The Just Stop Oil group has suspended its disruptive protests until Monday, April 25.

The eco campaigners said they want to give Prime Minister Boris Johnson the opportunity to issue a statement agreeing to their demands.

Protesters began their action on April 1, blocking key oil terminals such as the Buncefield terminal in Hemel Hempstead, Hertfordshire, and the Navigator Thames terminal in Essex.

The protests led to dry petrol pumps in parts of the East of England, including Cambridgeshire, Suffolk and Norfolk.

A Just Stop Oil letter to Boris Johnson reads: "Recent polling and the actions taken since April 1 by the Just Stop Oil coalition have demonstrated that the vast majority of the country back the coalition demand that there should be no new oil and gas.

"It is supported by scientists, academics, your own Climate Change Committee and the International Energy Agency."

It adds: "Your government has admitted this will do nothing to help ordinary people pay their bills.

"The policies that would help people now - support for home insulation and onshore wind - have been axed.

"While ordinary people struggle with the cost of living crisis driven by high oil and gas prices, the profits and the share price of BP and Shell continue to rise.

"The Just Stop Oil coalition has taken the decision to suspend activities until the April 25 to give you the opportunity to make a statement on behalf of the government that it will immediately halt all future licensing and consents for the exploration, development and production of fossil fuels in the UK."
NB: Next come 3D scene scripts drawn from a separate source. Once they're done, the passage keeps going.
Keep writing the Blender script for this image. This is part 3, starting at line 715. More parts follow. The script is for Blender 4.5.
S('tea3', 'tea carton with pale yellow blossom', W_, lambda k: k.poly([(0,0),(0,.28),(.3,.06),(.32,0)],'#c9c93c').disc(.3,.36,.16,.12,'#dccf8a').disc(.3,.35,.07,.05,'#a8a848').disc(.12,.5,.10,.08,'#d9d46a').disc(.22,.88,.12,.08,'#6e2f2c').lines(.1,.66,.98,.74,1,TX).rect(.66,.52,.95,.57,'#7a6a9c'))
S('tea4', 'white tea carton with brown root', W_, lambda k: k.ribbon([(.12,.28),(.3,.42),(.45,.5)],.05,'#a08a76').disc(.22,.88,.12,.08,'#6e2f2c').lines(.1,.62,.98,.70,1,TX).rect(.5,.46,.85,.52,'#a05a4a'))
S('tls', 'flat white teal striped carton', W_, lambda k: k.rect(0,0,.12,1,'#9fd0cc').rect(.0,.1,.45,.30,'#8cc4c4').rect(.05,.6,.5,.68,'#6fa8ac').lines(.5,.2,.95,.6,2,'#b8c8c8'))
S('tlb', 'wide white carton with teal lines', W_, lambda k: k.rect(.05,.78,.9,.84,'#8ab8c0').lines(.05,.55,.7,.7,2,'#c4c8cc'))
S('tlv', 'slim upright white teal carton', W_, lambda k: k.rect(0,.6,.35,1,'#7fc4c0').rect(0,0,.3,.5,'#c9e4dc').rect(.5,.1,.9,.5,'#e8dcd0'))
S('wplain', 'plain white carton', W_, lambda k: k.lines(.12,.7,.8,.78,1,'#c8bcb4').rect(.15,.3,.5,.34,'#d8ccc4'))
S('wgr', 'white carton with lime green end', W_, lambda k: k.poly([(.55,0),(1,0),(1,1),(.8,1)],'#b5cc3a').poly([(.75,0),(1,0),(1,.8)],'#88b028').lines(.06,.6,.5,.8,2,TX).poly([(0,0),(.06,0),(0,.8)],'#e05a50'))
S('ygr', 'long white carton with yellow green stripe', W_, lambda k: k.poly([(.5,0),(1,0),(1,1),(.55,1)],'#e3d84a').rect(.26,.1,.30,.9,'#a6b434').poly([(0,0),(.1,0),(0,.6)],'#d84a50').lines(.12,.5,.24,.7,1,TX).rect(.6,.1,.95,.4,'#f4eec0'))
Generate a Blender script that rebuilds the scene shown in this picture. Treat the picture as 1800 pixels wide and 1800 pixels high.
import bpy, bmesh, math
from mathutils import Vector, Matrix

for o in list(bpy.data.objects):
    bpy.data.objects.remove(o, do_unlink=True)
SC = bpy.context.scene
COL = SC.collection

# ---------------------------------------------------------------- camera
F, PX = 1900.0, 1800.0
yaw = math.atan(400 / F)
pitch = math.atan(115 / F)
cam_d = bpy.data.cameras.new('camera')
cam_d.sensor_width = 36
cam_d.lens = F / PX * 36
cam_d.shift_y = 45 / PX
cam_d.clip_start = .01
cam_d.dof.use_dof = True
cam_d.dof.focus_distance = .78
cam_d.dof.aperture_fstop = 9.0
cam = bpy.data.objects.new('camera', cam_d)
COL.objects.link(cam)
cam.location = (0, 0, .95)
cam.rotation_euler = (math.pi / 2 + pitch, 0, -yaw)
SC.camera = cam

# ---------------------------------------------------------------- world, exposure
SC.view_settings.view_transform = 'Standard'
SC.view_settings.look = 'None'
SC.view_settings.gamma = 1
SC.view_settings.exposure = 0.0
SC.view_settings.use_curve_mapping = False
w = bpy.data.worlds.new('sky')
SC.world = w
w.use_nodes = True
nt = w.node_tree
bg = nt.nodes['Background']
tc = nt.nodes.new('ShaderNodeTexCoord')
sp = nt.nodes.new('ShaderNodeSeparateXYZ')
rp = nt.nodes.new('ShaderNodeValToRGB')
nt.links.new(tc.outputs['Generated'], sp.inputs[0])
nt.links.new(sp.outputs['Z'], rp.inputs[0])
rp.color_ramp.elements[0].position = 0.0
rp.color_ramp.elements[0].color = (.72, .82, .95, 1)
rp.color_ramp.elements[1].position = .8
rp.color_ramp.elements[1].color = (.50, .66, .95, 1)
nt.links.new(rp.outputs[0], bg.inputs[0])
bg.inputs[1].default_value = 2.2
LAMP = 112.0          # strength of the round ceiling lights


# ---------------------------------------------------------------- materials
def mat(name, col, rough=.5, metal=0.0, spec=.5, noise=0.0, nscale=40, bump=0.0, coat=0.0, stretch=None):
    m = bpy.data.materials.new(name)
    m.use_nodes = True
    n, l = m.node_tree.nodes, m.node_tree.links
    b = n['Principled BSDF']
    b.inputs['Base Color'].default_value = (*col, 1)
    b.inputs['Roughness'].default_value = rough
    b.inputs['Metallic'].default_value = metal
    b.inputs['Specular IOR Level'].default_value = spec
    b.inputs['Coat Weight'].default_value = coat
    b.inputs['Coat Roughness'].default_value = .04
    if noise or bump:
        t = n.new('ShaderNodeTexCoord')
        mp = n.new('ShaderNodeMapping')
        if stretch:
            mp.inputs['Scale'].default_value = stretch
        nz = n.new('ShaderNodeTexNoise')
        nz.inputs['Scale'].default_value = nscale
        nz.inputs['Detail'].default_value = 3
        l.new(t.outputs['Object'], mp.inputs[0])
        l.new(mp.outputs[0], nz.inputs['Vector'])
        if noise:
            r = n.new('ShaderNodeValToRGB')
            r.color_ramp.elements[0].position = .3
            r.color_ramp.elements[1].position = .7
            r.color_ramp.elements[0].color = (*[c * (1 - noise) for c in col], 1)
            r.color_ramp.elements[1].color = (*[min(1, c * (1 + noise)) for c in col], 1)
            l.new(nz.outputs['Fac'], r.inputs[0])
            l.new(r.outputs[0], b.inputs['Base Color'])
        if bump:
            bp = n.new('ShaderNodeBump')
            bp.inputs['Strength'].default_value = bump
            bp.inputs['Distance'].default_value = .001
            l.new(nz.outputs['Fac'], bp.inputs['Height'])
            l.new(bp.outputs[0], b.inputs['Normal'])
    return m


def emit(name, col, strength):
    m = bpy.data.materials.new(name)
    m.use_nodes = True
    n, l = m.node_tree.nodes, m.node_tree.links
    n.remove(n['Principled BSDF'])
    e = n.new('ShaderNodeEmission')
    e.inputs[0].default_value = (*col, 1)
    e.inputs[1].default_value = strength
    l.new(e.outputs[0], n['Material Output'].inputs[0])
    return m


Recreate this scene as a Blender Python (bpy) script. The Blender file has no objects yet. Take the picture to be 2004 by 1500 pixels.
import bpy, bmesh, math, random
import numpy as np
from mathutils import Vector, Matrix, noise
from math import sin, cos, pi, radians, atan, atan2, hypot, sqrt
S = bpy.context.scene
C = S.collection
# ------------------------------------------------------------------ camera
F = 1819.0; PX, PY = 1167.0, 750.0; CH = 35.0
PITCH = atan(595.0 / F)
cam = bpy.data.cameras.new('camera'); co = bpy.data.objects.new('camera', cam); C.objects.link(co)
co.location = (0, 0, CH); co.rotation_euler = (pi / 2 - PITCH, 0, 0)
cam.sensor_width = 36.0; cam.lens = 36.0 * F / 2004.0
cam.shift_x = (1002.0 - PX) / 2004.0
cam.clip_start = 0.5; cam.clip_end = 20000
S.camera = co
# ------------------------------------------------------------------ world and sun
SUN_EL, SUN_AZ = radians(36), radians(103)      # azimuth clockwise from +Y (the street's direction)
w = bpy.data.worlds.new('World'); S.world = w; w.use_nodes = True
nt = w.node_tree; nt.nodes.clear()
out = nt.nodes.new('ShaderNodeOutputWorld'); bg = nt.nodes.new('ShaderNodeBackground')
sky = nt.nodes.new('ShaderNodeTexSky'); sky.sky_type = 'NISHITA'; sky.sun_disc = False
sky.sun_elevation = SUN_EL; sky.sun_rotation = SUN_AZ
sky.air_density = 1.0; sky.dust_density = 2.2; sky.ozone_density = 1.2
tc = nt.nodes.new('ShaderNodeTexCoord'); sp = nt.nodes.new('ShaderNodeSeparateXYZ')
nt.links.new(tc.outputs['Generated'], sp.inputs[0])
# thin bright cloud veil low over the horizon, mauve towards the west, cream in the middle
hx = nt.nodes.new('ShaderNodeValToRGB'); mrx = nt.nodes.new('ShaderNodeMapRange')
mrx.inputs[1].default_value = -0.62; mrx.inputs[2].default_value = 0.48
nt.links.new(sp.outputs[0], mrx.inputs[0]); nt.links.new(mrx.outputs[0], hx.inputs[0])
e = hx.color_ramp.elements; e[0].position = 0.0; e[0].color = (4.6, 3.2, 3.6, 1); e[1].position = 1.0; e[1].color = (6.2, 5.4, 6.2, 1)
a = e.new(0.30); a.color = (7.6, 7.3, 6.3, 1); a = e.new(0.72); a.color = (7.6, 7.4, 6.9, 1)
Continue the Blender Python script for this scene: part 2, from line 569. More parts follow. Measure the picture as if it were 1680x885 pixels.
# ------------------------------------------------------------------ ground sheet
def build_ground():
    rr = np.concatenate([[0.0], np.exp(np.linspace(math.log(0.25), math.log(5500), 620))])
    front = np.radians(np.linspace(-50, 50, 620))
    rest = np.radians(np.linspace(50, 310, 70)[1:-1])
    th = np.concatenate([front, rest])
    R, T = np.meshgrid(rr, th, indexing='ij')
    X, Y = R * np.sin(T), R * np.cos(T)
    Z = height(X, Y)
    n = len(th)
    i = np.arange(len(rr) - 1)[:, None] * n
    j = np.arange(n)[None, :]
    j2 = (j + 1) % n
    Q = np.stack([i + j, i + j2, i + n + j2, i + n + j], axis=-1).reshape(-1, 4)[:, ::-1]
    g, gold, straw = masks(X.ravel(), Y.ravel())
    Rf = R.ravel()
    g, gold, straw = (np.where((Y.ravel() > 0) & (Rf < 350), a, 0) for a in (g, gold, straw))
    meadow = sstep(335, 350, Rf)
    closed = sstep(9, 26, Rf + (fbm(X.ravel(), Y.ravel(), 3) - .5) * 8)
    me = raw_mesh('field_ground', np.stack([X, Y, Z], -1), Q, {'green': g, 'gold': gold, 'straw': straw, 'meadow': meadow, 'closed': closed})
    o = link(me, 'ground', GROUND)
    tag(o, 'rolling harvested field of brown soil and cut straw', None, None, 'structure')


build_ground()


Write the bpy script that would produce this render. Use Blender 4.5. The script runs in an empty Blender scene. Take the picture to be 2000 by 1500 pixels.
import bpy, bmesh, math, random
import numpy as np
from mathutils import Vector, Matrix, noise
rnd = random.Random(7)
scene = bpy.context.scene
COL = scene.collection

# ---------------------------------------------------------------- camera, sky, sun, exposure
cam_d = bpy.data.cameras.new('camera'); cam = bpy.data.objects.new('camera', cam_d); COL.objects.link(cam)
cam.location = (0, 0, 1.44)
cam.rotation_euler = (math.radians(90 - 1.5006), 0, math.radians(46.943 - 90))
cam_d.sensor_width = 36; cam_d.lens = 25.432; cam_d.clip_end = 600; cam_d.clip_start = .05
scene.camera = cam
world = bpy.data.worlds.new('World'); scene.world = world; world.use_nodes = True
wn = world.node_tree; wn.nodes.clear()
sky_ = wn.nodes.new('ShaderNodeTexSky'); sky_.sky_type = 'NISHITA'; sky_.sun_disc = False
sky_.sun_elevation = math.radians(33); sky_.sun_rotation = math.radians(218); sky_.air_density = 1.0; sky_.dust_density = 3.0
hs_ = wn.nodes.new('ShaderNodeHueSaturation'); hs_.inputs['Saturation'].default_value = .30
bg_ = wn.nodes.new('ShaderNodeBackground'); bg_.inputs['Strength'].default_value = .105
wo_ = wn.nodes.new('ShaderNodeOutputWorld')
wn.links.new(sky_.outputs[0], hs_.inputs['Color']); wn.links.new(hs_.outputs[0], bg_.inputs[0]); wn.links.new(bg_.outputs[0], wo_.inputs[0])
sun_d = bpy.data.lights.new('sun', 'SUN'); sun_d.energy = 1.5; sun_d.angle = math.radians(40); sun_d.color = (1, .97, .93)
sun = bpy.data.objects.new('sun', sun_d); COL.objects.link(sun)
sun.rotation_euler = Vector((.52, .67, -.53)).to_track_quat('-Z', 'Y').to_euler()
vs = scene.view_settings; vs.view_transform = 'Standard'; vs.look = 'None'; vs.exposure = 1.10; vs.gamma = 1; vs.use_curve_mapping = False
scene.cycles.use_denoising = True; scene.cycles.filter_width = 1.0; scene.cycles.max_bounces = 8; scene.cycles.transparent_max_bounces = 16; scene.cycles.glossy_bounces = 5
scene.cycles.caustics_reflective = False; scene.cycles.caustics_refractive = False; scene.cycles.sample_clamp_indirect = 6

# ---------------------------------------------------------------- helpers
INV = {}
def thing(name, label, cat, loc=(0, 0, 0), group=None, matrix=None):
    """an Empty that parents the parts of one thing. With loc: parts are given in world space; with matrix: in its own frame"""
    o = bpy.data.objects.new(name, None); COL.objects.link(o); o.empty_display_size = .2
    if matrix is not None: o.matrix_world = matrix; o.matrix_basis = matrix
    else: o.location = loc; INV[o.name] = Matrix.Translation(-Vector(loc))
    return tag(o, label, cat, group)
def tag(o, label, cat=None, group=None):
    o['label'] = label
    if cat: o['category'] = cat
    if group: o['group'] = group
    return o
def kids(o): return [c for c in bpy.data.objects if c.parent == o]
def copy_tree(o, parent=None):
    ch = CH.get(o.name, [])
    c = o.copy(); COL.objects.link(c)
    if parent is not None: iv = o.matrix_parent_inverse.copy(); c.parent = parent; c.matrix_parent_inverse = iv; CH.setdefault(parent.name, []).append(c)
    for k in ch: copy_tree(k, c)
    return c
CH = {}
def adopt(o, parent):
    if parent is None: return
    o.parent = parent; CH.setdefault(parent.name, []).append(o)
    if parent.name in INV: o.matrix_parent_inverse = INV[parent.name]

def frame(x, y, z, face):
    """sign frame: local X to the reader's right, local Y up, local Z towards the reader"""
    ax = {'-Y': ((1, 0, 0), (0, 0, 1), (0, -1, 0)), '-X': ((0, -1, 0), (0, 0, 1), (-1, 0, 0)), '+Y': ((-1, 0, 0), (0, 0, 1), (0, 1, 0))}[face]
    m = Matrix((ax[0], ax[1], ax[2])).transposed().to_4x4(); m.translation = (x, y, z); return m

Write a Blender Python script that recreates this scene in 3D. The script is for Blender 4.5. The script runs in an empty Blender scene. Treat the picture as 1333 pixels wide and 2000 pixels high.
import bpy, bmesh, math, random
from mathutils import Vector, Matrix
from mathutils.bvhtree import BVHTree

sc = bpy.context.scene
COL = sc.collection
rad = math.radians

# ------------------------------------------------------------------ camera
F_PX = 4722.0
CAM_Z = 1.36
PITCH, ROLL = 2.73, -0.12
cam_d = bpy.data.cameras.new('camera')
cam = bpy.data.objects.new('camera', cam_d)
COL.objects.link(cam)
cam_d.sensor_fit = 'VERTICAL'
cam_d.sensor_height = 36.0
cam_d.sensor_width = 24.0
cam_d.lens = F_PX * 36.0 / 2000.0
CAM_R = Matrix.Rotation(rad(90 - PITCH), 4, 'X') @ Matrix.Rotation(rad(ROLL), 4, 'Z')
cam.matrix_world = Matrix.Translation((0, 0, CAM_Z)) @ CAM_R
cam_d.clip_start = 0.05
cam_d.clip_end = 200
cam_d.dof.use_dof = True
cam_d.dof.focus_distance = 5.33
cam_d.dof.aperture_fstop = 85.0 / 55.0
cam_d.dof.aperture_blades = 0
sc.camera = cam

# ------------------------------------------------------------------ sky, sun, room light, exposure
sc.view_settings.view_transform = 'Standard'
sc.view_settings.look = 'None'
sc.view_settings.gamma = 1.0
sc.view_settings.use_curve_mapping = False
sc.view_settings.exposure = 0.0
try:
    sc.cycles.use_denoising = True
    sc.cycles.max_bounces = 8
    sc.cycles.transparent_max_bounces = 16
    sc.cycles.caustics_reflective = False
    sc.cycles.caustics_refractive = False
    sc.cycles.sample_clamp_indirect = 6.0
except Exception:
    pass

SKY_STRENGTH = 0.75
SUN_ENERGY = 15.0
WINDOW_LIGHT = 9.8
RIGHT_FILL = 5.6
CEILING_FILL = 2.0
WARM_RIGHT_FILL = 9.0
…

Downing Street has previously criticised the "guerrilla tactics" of the environmental protest group.

On April 11, a spokesperson for the Conservative government said: "We recognise the strength of feeling and the right to protest is a cornerstone of our democracy.

"But we won’t tolerate guerrilla tactics that obstruct people going about their day-to-day business."

The Labour Party has criticised protesters and called for the government to apply for injunctions to stop the protests.

"Motorists were already being hammered by prices at the pump, and now millions can’t even access fuel," a Labour spokesperson said.

On April 13, during a visit to Hertfordshire, Liberal Democrat leader Sir Ed Davey told the Local Democracy Reporting Service: "The police were right to make those arrests.

"This is an unlawful protest, and the police have our full support to deal with these protesters."